INSTRUCTIONS TO FOLLOW –
Copy each line of the data below exactly, leaving out pictures.

DATASET RECORDS –
────────

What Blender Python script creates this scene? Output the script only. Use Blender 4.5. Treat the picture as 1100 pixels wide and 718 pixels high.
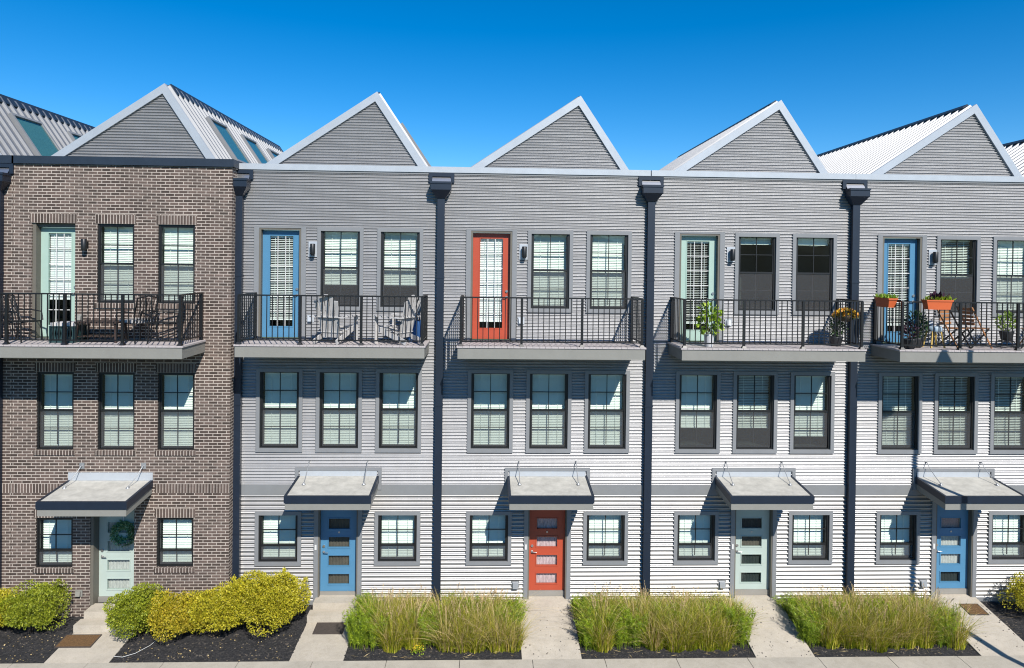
import bpy, math, random
import numpy as np
from mathutils import Matrix, Vector
rad = math.radians
S = bpy.context.scene
for o in list(bpy.data.objects):
    bpy.data.objects.remove(o)
COL = S.collection

# ------------------------------------------------------------------ camera
cam = bpy.data.cameras.new('camera')
camo = bpy.data.objects.new('camera', cam)
COL.objects.link(camo)
yaw, pitch, roll = rad(-1.986), rad(-0.4426), rad(0.693)
camo.matrix_world = (Matrix.Translation((0, -16.18, 7.92)) @ Matrix.Rotation(yaw, 4, 'Z')
                     @ Matrix.Rotation(math.pi / 2 + pitch, 4, 'X') @ Matrix.Rotation(roll, 4, 'Z'))
cam.sensor_width = 36
cam.lens = 733 / 1100 * 36
cam.shift_y = -67.58 / 1100
cam.clip_end = 3000
S.camera = camo

# ------------------------------------------------------------------ sky, sun, exposure
SUN = Vector((0.40, -1.0, 0.95)).normalized()          # direction towards the sun
W = bpy.data.worlds.new('World')
S.world = W
W.use_nodes = True
nt = W.node_tree
nt.nodes.clear()
sky = nt.nodes.new('ShaderNodeTexSky')
sky.sky_type = 'NISHITA'
sky.sun_disc = False
sky.sun_elevation = math.asin(SUN.z)
sky.sun_rotation = math.atan2(SUN.x, SUN.y)
sky.altitude = 1500
sky.air_density = 1.0
sky.dust_density = 0.0
sky.ozone_density = 3.0
hs = nt.nodes.new('ShaderNodeHueSaturation')
hs.inputs['Saturation'].default_value = 1.45
bg = nt.nodes.new('ShaderNodeBackground')
bg.inputs['Strength'].default_value = 0.098
wo = nt.nodes.new('ShaderNodeOutputWorld')
nt.links.new(sky.outputs[0], hs.inputs['Color'])
nt.links.new(hs.outputs[0], bg.inputs['Color'])
nt.links.new(bg.outputs[0], wo.inputs['Surface'])

sl = bpy.data.lights.new('sun', 'SUN')
sl.energy = 4.6
sl.angle = rad(0.5)
sl.color = (1.0, 0.95, 0.88)
so = bpy.data.objects.new('sun', sl)
so.rotation_euler = (-SUN).to_track_quat('-Z', 'Y').to_euler()
COL.objects.link(so)
S.view_settings.view_transform = 'Standard'
S.view_settings.look = 'None'
S.view_settings.gamma = 1
S.view_settings.use_curve_mapping = False
S.view_settings.exposure = 0.62
S.render.engine = 'CYCLES'
S.cycles.filter_width = 1.1
S.cycles.max_bounces = 8
S.cycles.transparent_max_bounces = 24

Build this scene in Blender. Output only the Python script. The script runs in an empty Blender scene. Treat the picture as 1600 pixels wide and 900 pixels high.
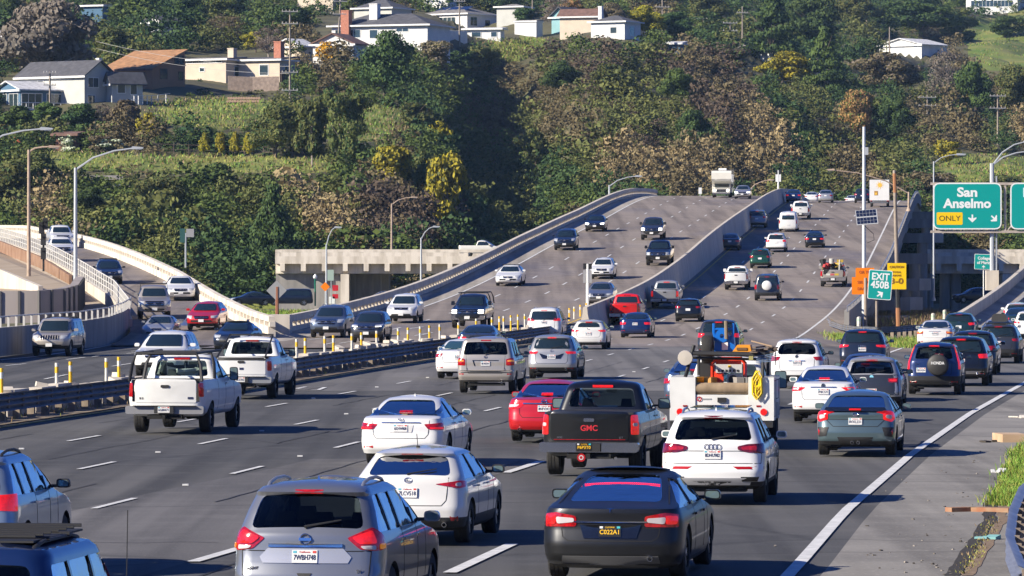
import bpy, bmesh, math, random
import numpy as np
from mathutils import Vector, Matrix
from mathutils.bvhtree import BVHTree
random.seed(7); RNG = np.random.default_rng(7)
R = math.radians
SC = bpy.context.scene; COL = SC.collection
F, HZ, CX, EYE = 7800.0, 412.0, 800.0, 4.36      # focal length in photo pixels, horizon row, centre column, eye height

# ---------------------------------------------------------------- materials
MATS = {}
def nodes(m):
    m.use_nodes = True; nt = m.node_tree; nt.nodes.clear()
    out = nt.nodes.new('ShaderNodeOutputMaterial'); b = nt.nodes.new('ShaderNodeBsdfPrincipled')
    nt.links.new(b.outputs[0], out.inputs[0]); return nt, b
def mk(name, col, rough=.6, metal=0, var=0.0, scale=3.0, bump=0.0, coat=0, emit=0, col2=None, spec=.5, rnd=0.0, det=4, sx=1, sy=1, sz=1, coord='Object', ecol=None, bd=.02, thr=None):
    if name in MATS: return MATS[name]
    m = bpy.data.materials.new(name); nt, b = nodes(m); N = nt.nodes.new; L = nt.links.new
    c4 = (*col, 1)
    b.inputs['Base Color'].default_value = c4
    b.inputs['Roughness'].default_value = rough; b.inputs['Metallic'].default_value = metal
    b.inputs['Specular IOR Level'].default_value = spec
    if coat: b.inputs['Coat Weight'].default_value = coat; b.inputs['Coat Roughness'].default_value = .04
    if emit: b.inputs['Emission Color'].default_value = (*(ecol or col), 1); b.inputs['Emission Strength'].default_value = emit
    if var or bump or col2 or rnd:
        tc = N('ShaderNodeTexCoord'); mp = N('ShaderNodeMapping'); mp.inputs['Scale'].default_value = (sx, sy, sz)
        nz = N('ShaderNodeTexNoise'); nz.inputs['Scale'].default_value = scale; nz.inputs['Detail'].default_value = det
        L(tc.outputs[coord], mp.inputs[0]); L(mp.outputs[0], nz.inputs['Vector'])
        mx = N('ShaderNodeMix'); mx.data_type = 'RGBA'
        lo = col if col2 else tuple(c * (1 - var) for c in col)
        hi = col2 if col2 else tuple(min(1, c * (1 + var)) for c in col)
        mx.inputs[6].default_value = (*lo, 1); mx.inputs[7].default_value = (*hi, 1)
        rp = N('ShaderNodeMapRange'); a_, b_ = thr or (.32, .68)
        rp.inputs[1].default_value = a_; rp.inputs[2].default_value = b_
        L(nz.outputs[0], rp.inputs[0]); L(rp.outputs[0], mx.inputs[0])
        src = mx.outputs[2]
        if rnd:
            oi = N('ShaderNodeObjectInfo'); hs = N('ShaderNodeHueSaturation')
            r1 = N('ShaderNodeMapRange'); r1.inputs[3].default_value = .5 - rnd * .12; r1.inputs[4].default_value = .5 + rnd * .12
            r2 = N('ShaderNodeMapRange'); r2.inputs[3].default_value = 1 - rnd; r2.inputs[4].default_value = 1 + rnd
            L(oi.outputs['Random'], r1.inputs[0]); L(oi.outputs['Random'], r2.inputs[0])
            L(r1.outputs[0], hs.inputs['Hue']); L(r2.outputs[0], hs.inputs['Value']); L(src, hs.inputs['Color']); src = hs.outputs[0]
        L(src, b.inputs['Base Color'])
        if bump:
            bp = N('ShaderNodeBump'); bp.inputs['Strength'].default_value = bump; bp.inputs['Distance'].default_value = bd
            L(nz.outputs[0], bp.inputs['Height']); L(bp.outputs[0], b.inputs['Normal'])
    MATS[name] = m; return m

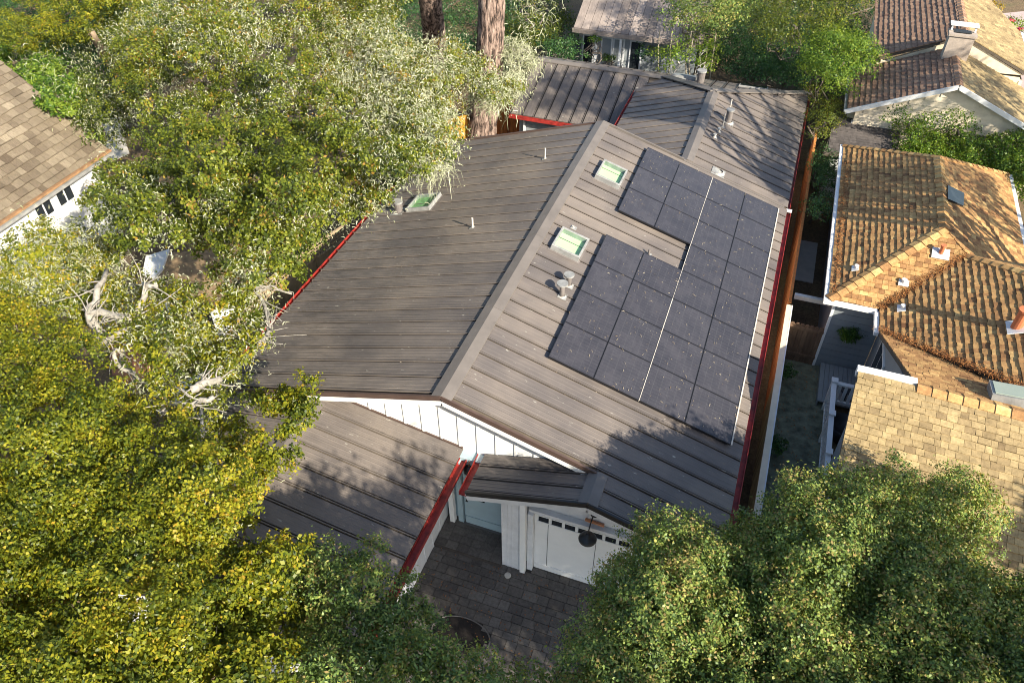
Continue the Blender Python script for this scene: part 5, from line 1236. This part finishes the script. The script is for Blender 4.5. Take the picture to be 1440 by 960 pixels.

────────

RESPONSE TO THIS TASK –
What Blender Python script creates this scene? Output the script only. Use Blender 4.5. Treat the picture as 1100 pixels wide and 718 pixels high.
import bpy, math, random
import numpy as np
from mathutils import Matrix, Vector
rad = math.radians
S = bpy.context.scene
for o in list(bpy.data.objects):
    bpy.data.objects.remove(o)
COL = S.collection

# ------------------------------------------------------------------ camera
cam = bpy.data.cameras.new('camera')
camo = bpy.data.objects.new('camera', cam)
COL.objects.link(camo)
yaw, pitch, roll = rad(-1.986), rad(-0.4426), rad(0.693)
camo.matrix_world = (Matrix.Translation((0, -16.18, 7.92)) @ Matrix.Rotation(yaw, 4, 'Z')
                     @ Matrix.Rotation(math.pi / 2 + pitch, 4, 'X') @ Matrix.Rotation(roll, 4, 'Z'))
cam.sensor_width = 36
cam.lens = 733 / 1100 * 36
cam.shift_y = -67.58 / 1100
cam.clip_end = 3000
S.camera = camo

# ------------------------------------------------------------------ sky, sun, exposure
SUN = Vector((0.40, -1.0, 0.95)).normalized()          # direction towards the sun
W = bpy.data.worlds.new('World')
S.world = W
W.use_nodes = True
nt = W.node_tree
nt.nodes.clear()
sky = nt.nodes.new('ShaderNodeTexSky')
sky.sky_type = 'NISHITA'
sky.sun_disc = False
sky.sun_elevation = math.asin(SUN.z)
sky.sun_rotation = math.atan2(SUN.x, SUN.y)
sky.altitude = 1500
sky.air_density = 1.0
sky.dust_density = 0.0
sky.ozone_density = 3.0
hs = nt.nodes.new('ShaderNodeHueSaturation')
hs.inputs['Saturation'].default_value = 1.45
bg = nt.nodes.new('ShaderNodeBackground')
bg.inputs['Strength'].default_value = 0.098
wo = nt.nodes.new('ShaderNodeOutputWorld')
nt.links.new(sky.outputs[0], hs.inputs['Color'])
nt.links.new(hs.outputs[0], bg.inputs['Color'])
nt.links.new(bg.outputs[0], wo.inputs['Surface'])

sl = bpy.data.lights.new('sun', 'SUN')
sl.energy = 4.6
sl.angle = rad(0.5)
sl.color = (1.0, 0.95, 0.88)
so = bpy.data.objects.new('sun', sl)
so.rotation_euler = (-SUN).to_track_quat('-Z', 'Y').to_euler()
COL.objects.link(so)
S.view_settings.view_transform = 'Standard'
S.view_settings.look = 'None'
S.view_settings.gamma = 1
S.view_settings.use_curve_mapping = False
S.view_settings.exposure = 0.62
S.render.engine = 'CYCLES'
S.cycles.filter_width = 1.1
S.cycles.max_bounces = 8
S.cycles.transparent_max_bounces = 24

Build this scene in Blender. Output only the Python script. The script runs in an empty Blender scene. Treat the picture as 1600 pixels wide and 900 pixels high.
import bpy, bmesh, math, random
import numpy as np
from mathutils import Vector, Matrix
from mathutils.bvhtree import BVHTree
random.seed(7); RNG = np.random.default_rng(7)
R = math.radians
SC = bpy.context.scene; COL = SC.collection
F, HZ, CX, EYE = 7800.0, 412.0, 800.0, 4.36      # focal length in photo pixels, horizon row, centre column, eye height

# ---------------------------------------------------------------- materials
MATS = {}
def nodes(m):
    m.use_nodes = True; nt = m.node_tree; nt.nodes.clear()
    out = nt.nodes.new('ShaderNodeOutputMaterial'); b = nt.nodes.new('ShaderNodeBsdfPrincipled')
    nt.links.new(b.outputs[0], out.inputs[0]); return nt, b
def mk(name, col, rough=.6, metal=0, var=0.0, scale=3.0, bump=0.0, coat=0, emit=0, col2=None, spec=.5, rnd=0.0, det=4, sx=1, sy=1, sz=1, coord='Object', ecol=None, bd=.02, thr=None):
    if name in MATS: return MATS[name]
    m = bpy.data.materials.new(name); nt, b = nodes(m); N = nt.nodes.new; L = nt.links.new
    c4 = (*col, 1)
    b.inputs['Base Color'].default_value = c4
    b.inputs['Roughness'].default_value = rough; b.inputs['Metallic'].default_value = metal
    b.inputs['Specular IOR Level'].default_value = spec
    if coat: b.inputs['Coat Weight'].default_value = coat; b.inputs['Coat Roughness'].default_value = .04
    if emit: b.inputs['Emission Color'].default_value = (*(ecol or col), 1); b.inputs['Emission Strength'].default_value = emit
    if var or bump or col2 or rnd:
        tc = N('ShaderNodeTexCoord'); mp = N('ShaderNodeMapping'); mp.inputs['Scale'].default_value = (sx, sy, sz)
        nz = N('ShaderNodeTexNoise'); nz.inputs['Scale'].default_value = scale; nz.inputs['Detail'].default_value = det
        L(tc.outputs[coord], mp.inputs[0]); L(mp.outputs[0], nz.inputs['Vector'])
        mx = N('ShaderNodeMix'); mx.data_type = 'RGBA'
        lo = col if col2 else tuple(c * (1 - var) for c in col)
        hi = col2 if col2 else tuple(min(1, c * (1 + var)) for c in col)
        mx.inputs[6].default_value = (*lo, 1); mx.inputs[7].default_value = (*hi, 1)
        rp = N('ShaderNodeMapRange'); a_, b_ = thr or (.32, .68)
        rp.inputs[1].default_value = a_; rp.inputs[2].default_value = b_
        L(nz.outputs[0], rp.inputs[0]); L(rp.outputs[0], mx.inputs[0])
        src = mx.outputs[2]
        if rnd:
            oi = N('ShaderNodeObjectInfo'); hs = N('ShaderNodeHueSaturation')
            r1 = N('ShaderNodeMapRange'); r1.inputs[3].default_value = .5 - rnd * .12; r1.inputs[4].default_value = .5 + rnd * .12
            r2 = N('ShaderNodeMapRange'); r2.inputs[3].default_value = 1 - rnd; r2.inputs[4].default_value = 1 + rnd
            L(oi.outputs['Random'], r1.inputs[0]); L(oi.outputs['Random'], r2.inputs[0])
            L(r1.outputs[0], hs.inputs['Hue']); L(r2.outputs[0], hs.inputs['Value']); L(src, hs.inputs['Color']); src = hs.outputs[0]
        L(src, b.inputs['Base Color'])
        if bump:
            bp = N('ShaderNodeBump'); bp.inputs['Strength'].default_value = bump; bp.inputs['Distance'].default_value = bd
            L(nz.outputs[0], bp.inputs['Height']); L(bp.outputs[0], b.inputs['Normal'])
    MATS[name] = m; return m

Continue the Blender Python script for this scene: part 5, from line 1236. This part finishes the script. The script is for Blender 4.5. Take the picture to be 1440 by 960 pixels.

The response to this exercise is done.